**WHAT YOU ARE ASKED TO DO**
Transcribe all the entries word for word, but omit the images.

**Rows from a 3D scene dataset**

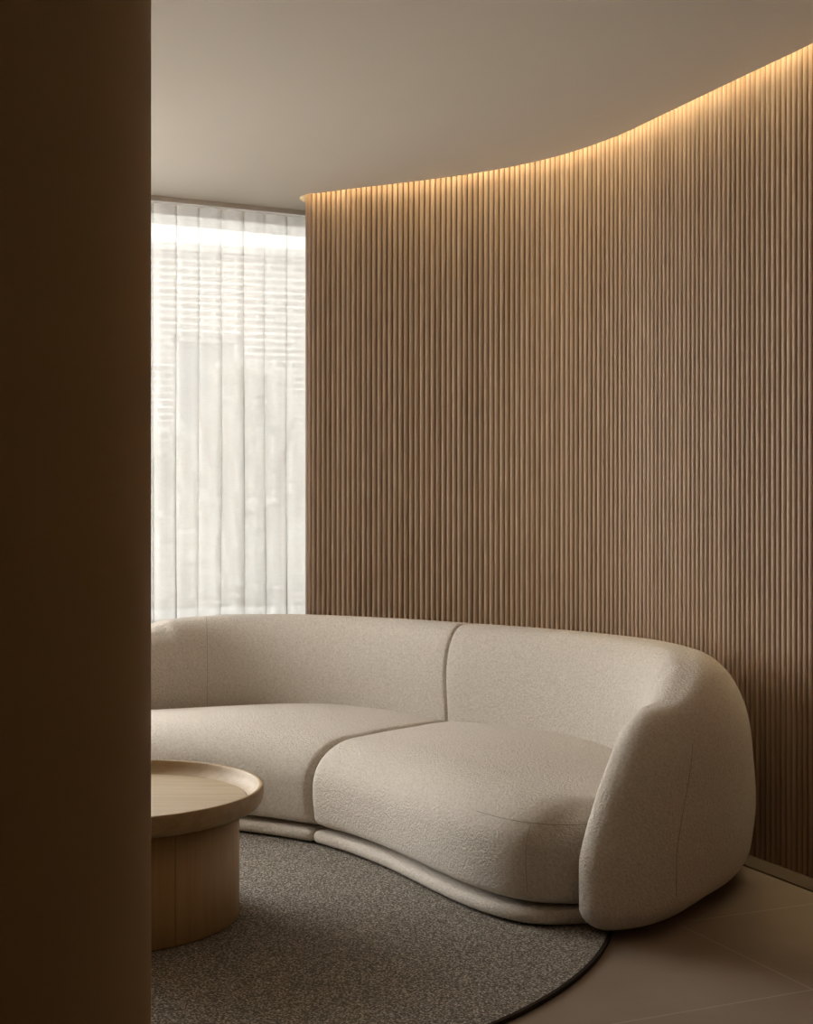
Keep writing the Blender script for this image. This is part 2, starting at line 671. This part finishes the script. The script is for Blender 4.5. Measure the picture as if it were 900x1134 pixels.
# ceiling slab: everything in front of the slot
R_BACK = 2.7
GE = 0.022
we = [c0 + nb * (RE + GAP) * math.cos(a) - t0 * (RE + GE) * math.sin(a) for a in [PI * (1 - k / 20) for k in range(1, 20)]]
edge_pts = [edge.at(edge.L * i / 300) for i in range(301)]
rear_pts = []
for i in range(0, n + 1, 12):
    p = front[i]
    t = (front[min(i + 1, n)] - front[max(i - 1, 0)]).normalized()
    rear_pts.append(Vector((p[0] - t[1] * (2 * RE + GAP), p[1] + t[0] * (2 * RE + GAP))))
corner_r = rw(R_BACK, B_WIN + 0.2)
corner_l = rw(A_LEFT - 0.15, B_WIN + 0.2)
near_l = (-4.9, -2.75)
rear_cut = [p for p in rear_pts if p[0] < 0.75 and p[1] > 5.0]
poly = [tuple(p) for p in edge_pts[::-1]] + [tuple(p) for p in we] + [tuple(p) for p in rear_cut] + [corner_r, corner_l, near_l, (2.3, -2.75), (2.3, 2.62)]
bm = bmesh.new()
prism(bm, poly, CEIL, CEIL + 0.12)
link('ceiling', bm, M['ceiling'], kind='structure')
bm = bmesh.new()
prism(bm, [rw(A_LEFT - 0.2, B_WIN + 0.2), rw(A_LEFT - 0.2, -8.0), (2.4, -3.0), (4.1, 3.0), rw(R_BACK + 0.15, B_WIN + 0.2)], 2.86, 2.98)
link('ceiling_slab', bm, M['ceiling'], kind='structure')

# ------------------------------------------------------------------ floor and outer walls
bm = bmesh.new()
fx = Vector((0.920, 0.391))
box(bm, -8.0, 8.0, -8.0, 8.0, -0.12, 0.0)
fl = link('floor', bm, M['floor'], kind='structure')
fl.rotation_euler = (0, 0, math.atan2(0.391, 0.920))
# a grout crossing as seen beside the sofa
fl.location = (1.021 + 0.6 * 0.920, 3.403 + 0.6 * 0.391, 0.0)

bm = bmesh.new()
rbox(bm, A_LEFT - 0.2, R_BACK, B_WIN, B_WIN + 0.2, 0.0, WIN[2])
rbox(bm, A_LEFT - 0.2, WIN[0], B_WIN, B_WIN + 0.2, WIN[2], 2.86)
rbox(bm, WIN[1], R_BACK, B_WIN, B_WIN + 0.2, WIN[2], 2.86)
rbox(bm, WIN[0], WIN[1], B_WIN, B_WIN + 0.2, WIN[3], 2.86)
link('wall_window', bm, M['white'], kind='structure')

bm = bmesh.new()
rbox(bm, A_LEFT - 0.2, A_LEFT, -8.0, B_WIN + 0.2, 0.0, 2.86)
link('wall_left', bm, M['wall'], kind='structure')
bm = bmesh.new()
box(bm, -6.0, 2.3, -2.9, -2.7, 0.0, 2.86)
box(bm, 1.95, 2.15, -2.7, 2.6, 0.0, 2.86)
link('wall_front', bm, M['wall'], kind='structure')
bm = bmesh.new()
c = [rw(R_BACK, B_WIN + 0.2), rw(R_BACK + 0.15, B_WIN + 0.2), (4.0, 3.0), (2.35, -2.9), (2.2, -2.9), (3.8, 3.0)]
prism(bm, c, 0.0, 2.86)
link('wall_right', bm, M['wall'], kind='structure')

# round column in the foreground
bm = bmesh.new()
lathe(bm, [(0, 0.0), (0.40, 0.0), (0.40, CEIL), (0, CEIL)], 160)
col = link('column', bm, M['column'], kind='structure', smooth=True)
col.location = (-0.737, 1.751, 0)


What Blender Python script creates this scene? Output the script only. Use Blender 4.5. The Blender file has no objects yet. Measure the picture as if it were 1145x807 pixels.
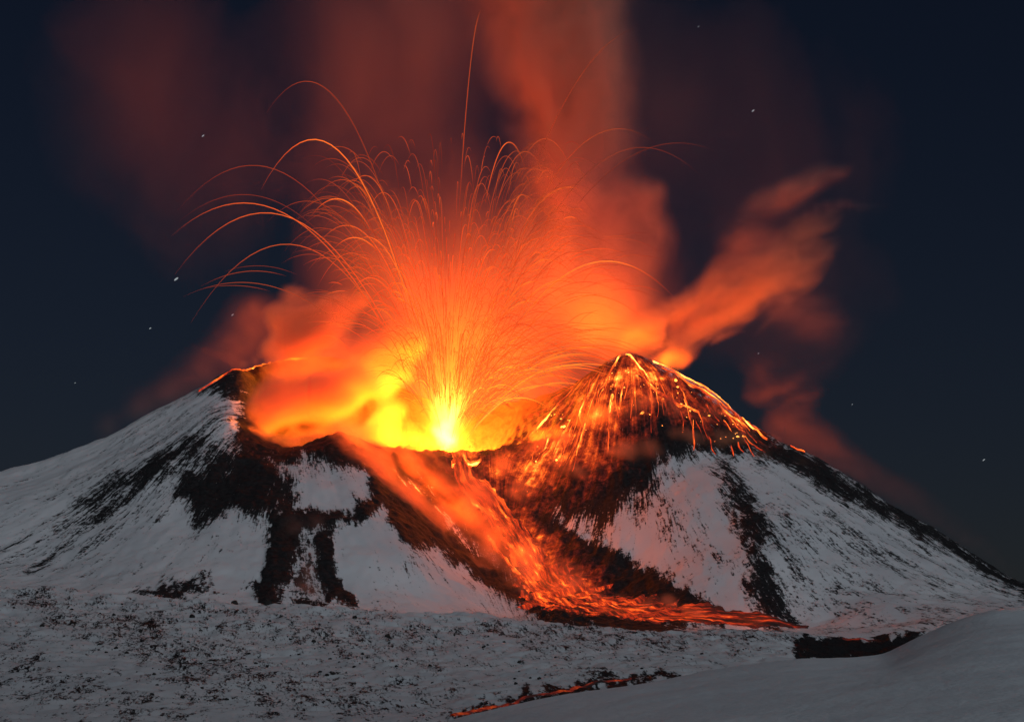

**SOLVED EXERCISE**
Keep writing the Blender script for this image. This is part 2, starting at line 671. This part finishes the script. The script is for Blender 4.5. Measure the picture as if it were 900x1134 pixels.
# ceiling slab: everything in front of the slot
R_BACK = 2.7
GE = 0.022
we = [c0 + nb * (RE + GAP) * math.cos(a) - t0 * (RE + GE) * math.sin(a) for a in [PI * (1 - k / 20) for k in range(1, 20)]]
edge_pts = [edge.at(edge.L * i / 300) for i in range(301)]
rear_pts = []
for i in range(0, n + 1, 12):
    p = front[i]
    t = (front[min(i + 1, n)] - front[max(i - 1, 0)]).normalized()
    rear_pts.append(Vector((p[0] - t[1] * (2 * RE + GAP), p[1] + t[0] * (2 * RE + GAP))))
corner_r = rw(R_BACK, B_WIN + 0.2)
corner_l = rw(A_LEFT - 0.15, B_WIN + 0.2)
near_l = (-4.9, -2.75)
rear_cut = [p for p in rear_pts if p[0] < 0.75 and p[1] > 5.0]
poly = [tuple(p) for p in edge_pts[::-1]] + [tuple(p) for p in we] + [tuple(p) for p in rear_cut] + [corner_r, corner_l, near_l, (2.3, -2.75), (2.3, 2.62)]
bm = bmesh.new()
prism(bm, poly, CEIL, CEIL + 0.12)
link('ceiling', bm, M['ceiling'], kind='structure')
bm = bmesh.new()
prism(bm, [rw(A_LEFT - 0.2, B_WIN + 0.2), rw(A_LEFT - 0.2, -8.0), (2.4, -3.0), (4.1, 3.0), rw(R_BACK + 0.15, B_WIN + 0.2)], 2.86, 2.98)
link('ceiling_slab', bm, M['ceiling'], kind='structure')

# ------------------------------------------------------------------ floor and outer walls
bm = bmesh.new()
fx = Vector((0.920, 0.391))
box(bm, -8.0, 8.0, -8.0, 8.0, -0.12, 0.0)
fl = link('floor', bm, M['floor'], kind='structure')
fl.rotation_euler = (0, 0, math.atan2(0.391, 0.920))
# a grout crossing as seen beside the sofa
fl.location = (1.021 + 0.6 * 0.920, 3.403 + 0.6 * 0.391, 0.0)

bm = bmesh.new()
rbox(bm, A_LEFT - 0.2, R_BACK, B_WIN, B_WIN + 0.2, 0.0, WIN[2])
rbox(bm, A_LEFT - 0.2, WIN[0], B_WIN, B_WIN + 0.2, WIN[2], 2.86)
rbox(bm, WIN[1], R_BACK, B_WIN, B_WIN + 0.2, WIN[2], 2.86)
rbox(bm, WIN[0], WIN[1], B_WIN, B_WIN + 0.2, WIN[3], 2.86)
link('wall_window', bm, M['white'], kind='structure')

bm = bmesh.new()
rbox(bm, A_LEFT - 0.2, A_LEFT, -8.0, B_WIN + 0.2, 0.0, 2.86)
link('wall_left', bm, M['wall'], kind='structure')
bm = bmesh.new()
box(bm, -6.0, 2.3, -2.9, -2.7, 0.0, 2.86)
box(bm, 1.95, 2.15, -2.7, 2.6, 0.0, 2.86)
link('wall_front', bm, M['wall'], kind='structure')
bm = bmesh.new()
c = [rw(R_BACK, B_WIN + 0.2), rw(R_BACK + 0.15, B_WIN + 0.2), (4.0, 3.0), (2.35, -2.9), (2.2, -2.9), (3.8, 3.0)]
prism(bm, c, 0.0, 2.86)
link('wall_right', bm, M['wall'], kind='structure')

# round column in the foreground
bm = bmesh.new()
lathe(bm, [(0, 0.0), (0.40, 0.0), (0.40, CEIL), (0, CEIL)], 160)
col = link('column', bm, M['column'], kind='structure', smooth=True)
col.location = (-0.737, 1.751, 0)


What Blender Python script creates this scene? Output the script only. Use Blender 4.5. The Blender file has no objects yet. Measure the picture as if it were 1145x807 pixels.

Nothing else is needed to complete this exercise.